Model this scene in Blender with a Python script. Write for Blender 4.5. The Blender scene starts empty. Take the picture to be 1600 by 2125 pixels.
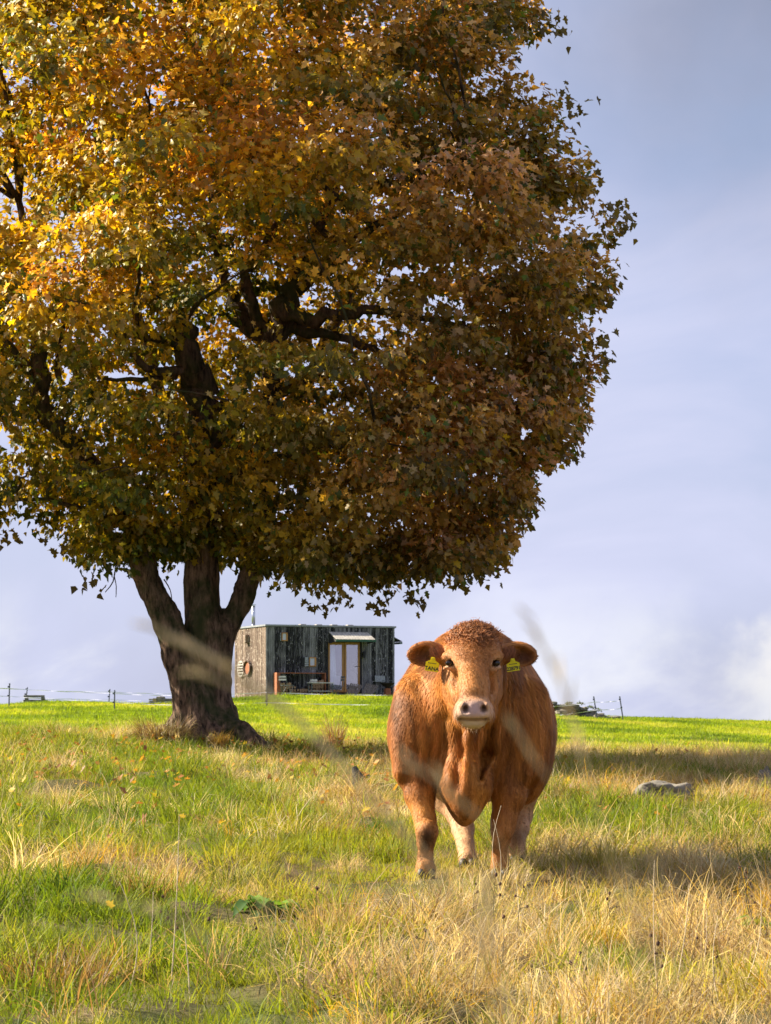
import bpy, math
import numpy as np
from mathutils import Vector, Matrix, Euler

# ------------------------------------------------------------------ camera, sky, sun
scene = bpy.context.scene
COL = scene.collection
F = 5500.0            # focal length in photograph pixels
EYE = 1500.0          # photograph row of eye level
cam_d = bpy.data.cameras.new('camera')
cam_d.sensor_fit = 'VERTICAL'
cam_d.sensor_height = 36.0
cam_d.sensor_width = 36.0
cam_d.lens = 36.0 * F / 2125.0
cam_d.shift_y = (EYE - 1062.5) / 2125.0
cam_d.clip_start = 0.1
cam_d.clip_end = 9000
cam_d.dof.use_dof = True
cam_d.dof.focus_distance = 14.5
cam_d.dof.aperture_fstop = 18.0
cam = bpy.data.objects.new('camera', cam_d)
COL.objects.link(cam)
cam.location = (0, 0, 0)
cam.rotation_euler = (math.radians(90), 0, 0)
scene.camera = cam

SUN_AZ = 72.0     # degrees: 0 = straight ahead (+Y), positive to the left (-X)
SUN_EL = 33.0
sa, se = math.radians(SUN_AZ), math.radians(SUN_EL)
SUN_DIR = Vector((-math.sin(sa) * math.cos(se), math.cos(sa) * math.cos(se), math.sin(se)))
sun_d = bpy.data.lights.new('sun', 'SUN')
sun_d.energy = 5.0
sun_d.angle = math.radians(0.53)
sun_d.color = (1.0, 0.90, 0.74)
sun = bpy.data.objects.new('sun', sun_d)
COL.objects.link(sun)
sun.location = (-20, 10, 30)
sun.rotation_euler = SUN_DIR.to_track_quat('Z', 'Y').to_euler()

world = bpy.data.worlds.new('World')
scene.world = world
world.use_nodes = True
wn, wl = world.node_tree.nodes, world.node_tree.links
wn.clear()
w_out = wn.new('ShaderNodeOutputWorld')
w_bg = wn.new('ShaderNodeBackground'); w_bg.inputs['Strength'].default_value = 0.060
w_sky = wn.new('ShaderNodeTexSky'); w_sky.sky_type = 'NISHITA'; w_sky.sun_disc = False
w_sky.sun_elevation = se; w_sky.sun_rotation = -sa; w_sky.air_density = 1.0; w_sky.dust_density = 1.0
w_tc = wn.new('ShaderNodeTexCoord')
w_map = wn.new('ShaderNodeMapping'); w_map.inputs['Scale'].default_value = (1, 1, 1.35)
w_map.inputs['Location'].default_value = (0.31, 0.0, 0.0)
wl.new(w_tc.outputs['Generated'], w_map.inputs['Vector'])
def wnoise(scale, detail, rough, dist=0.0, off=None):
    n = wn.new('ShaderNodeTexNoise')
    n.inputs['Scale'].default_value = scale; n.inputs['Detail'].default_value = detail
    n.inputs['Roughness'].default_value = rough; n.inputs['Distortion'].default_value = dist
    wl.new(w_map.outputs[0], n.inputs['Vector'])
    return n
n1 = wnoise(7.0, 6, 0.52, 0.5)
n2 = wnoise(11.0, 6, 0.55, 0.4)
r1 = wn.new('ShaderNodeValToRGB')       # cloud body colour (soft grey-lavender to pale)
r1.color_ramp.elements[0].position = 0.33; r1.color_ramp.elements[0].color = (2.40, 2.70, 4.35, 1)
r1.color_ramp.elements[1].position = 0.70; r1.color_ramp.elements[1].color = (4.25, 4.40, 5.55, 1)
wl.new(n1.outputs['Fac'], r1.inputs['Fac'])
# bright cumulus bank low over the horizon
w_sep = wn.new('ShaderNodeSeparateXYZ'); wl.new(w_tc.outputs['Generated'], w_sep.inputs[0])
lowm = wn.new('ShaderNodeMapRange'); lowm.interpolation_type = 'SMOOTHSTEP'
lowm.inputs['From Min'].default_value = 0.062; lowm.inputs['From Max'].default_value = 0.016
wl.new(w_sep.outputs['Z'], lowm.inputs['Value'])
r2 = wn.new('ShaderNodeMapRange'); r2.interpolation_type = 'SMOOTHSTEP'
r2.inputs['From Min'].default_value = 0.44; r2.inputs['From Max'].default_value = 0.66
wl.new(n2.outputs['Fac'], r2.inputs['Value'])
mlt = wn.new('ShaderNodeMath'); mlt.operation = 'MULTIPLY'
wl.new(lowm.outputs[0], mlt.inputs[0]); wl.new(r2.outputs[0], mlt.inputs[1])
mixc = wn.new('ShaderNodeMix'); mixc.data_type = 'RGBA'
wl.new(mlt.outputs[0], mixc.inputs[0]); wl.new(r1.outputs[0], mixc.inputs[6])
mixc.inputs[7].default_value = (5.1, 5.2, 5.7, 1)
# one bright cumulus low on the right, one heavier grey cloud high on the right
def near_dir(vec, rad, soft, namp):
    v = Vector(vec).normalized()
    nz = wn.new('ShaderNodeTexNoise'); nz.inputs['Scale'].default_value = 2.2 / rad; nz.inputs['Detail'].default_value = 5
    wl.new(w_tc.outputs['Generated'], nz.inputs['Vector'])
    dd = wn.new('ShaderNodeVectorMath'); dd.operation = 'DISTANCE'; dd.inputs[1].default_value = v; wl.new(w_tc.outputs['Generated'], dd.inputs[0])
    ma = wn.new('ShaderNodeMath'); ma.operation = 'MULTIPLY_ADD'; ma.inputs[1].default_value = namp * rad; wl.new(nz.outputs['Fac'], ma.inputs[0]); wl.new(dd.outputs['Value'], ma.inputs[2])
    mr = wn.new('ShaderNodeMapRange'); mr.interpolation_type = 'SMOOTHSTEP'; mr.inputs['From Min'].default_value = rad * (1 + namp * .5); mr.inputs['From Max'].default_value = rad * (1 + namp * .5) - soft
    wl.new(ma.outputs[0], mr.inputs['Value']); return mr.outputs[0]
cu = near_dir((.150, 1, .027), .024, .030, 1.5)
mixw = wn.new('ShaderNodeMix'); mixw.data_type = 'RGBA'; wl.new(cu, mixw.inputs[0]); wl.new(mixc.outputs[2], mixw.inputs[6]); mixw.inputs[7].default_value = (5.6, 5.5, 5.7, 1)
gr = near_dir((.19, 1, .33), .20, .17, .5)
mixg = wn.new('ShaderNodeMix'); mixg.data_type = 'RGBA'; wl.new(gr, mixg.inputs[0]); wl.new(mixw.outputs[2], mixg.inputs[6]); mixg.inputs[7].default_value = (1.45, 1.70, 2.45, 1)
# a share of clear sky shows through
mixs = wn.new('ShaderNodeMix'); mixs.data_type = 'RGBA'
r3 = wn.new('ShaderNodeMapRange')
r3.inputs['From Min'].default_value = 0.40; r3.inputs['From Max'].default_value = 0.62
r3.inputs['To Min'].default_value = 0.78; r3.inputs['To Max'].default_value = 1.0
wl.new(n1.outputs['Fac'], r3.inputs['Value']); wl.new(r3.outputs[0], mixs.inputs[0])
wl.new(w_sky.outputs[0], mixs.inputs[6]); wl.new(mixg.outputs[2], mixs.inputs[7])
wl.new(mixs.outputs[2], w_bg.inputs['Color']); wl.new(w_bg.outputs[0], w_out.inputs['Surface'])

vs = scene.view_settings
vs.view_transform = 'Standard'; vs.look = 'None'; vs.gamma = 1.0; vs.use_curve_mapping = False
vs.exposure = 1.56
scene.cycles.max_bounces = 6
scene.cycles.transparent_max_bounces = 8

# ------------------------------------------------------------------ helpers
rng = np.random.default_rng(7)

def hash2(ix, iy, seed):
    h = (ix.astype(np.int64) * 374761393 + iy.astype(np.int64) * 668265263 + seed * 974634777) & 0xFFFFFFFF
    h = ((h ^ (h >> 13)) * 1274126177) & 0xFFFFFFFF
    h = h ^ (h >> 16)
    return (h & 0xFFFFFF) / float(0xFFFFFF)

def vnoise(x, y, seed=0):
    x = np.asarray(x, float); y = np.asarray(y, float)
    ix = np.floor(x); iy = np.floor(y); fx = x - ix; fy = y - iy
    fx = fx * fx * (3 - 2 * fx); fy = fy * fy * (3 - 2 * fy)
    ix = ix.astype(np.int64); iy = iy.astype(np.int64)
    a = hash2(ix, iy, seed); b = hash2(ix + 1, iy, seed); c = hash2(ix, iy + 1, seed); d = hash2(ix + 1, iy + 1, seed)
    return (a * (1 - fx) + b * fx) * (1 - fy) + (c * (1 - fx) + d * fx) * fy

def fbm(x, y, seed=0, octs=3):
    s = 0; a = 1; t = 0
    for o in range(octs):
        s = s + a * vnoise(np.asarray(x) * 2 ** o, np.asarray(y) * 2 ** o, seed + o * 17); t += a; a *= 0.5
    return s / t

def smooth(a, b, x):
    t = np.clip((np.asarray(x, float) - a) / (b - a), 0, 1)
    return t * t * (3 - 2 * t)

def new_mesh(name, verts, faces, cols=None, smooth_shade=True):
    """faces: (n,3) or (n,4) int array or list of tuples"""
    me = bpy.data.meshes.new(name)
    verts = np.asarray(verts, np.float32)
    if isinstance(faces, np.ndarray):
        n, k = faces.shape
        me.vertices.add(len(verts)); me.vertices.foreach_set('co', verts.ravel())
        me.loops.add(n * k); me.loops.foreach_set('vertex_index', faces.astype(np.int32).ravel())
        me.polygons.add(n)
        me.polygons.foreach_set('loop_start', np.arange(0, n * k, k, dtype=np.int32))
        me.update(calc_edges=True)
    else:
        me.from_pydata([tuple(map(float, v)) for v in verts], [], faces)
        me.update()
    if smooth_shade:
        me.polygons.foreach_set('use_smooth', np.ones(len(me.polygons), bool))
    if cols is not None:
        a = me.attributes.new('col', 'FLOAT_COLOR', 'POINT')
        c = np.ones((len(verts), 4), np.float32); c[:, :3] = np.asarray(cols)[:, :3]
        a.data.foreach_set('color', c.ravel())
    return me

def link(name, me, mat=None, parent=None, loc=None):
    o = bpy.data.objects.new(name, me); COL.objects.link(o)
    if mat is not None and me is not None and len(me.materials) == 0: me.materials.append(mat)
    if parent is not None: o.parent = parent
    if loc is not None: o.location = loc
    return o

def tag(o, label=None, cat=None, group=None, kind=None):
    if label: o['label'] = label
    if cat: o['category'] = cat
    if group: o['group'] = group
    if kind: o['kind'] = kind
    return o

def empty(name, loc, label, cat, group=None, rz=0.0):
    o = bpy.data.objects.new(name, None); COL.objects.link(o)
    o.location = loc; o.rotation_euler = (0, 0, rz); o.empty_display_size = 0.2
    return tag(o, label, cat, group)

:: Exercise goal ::
Write out again exactly the lines from the start of the data above through the line containing "from mathutils import Vector, Matrix, Euler", inclusive, excluding any pictures.

:: Expected output ::
Model this scene in Blender with a Python script. Write for Blender 4.5. The Blender scene starts empty. Take the picture to be 1600 by 2125 pixels.
import bpy, math
import numpy as np
from mathutils import Vector, Matrix, Euler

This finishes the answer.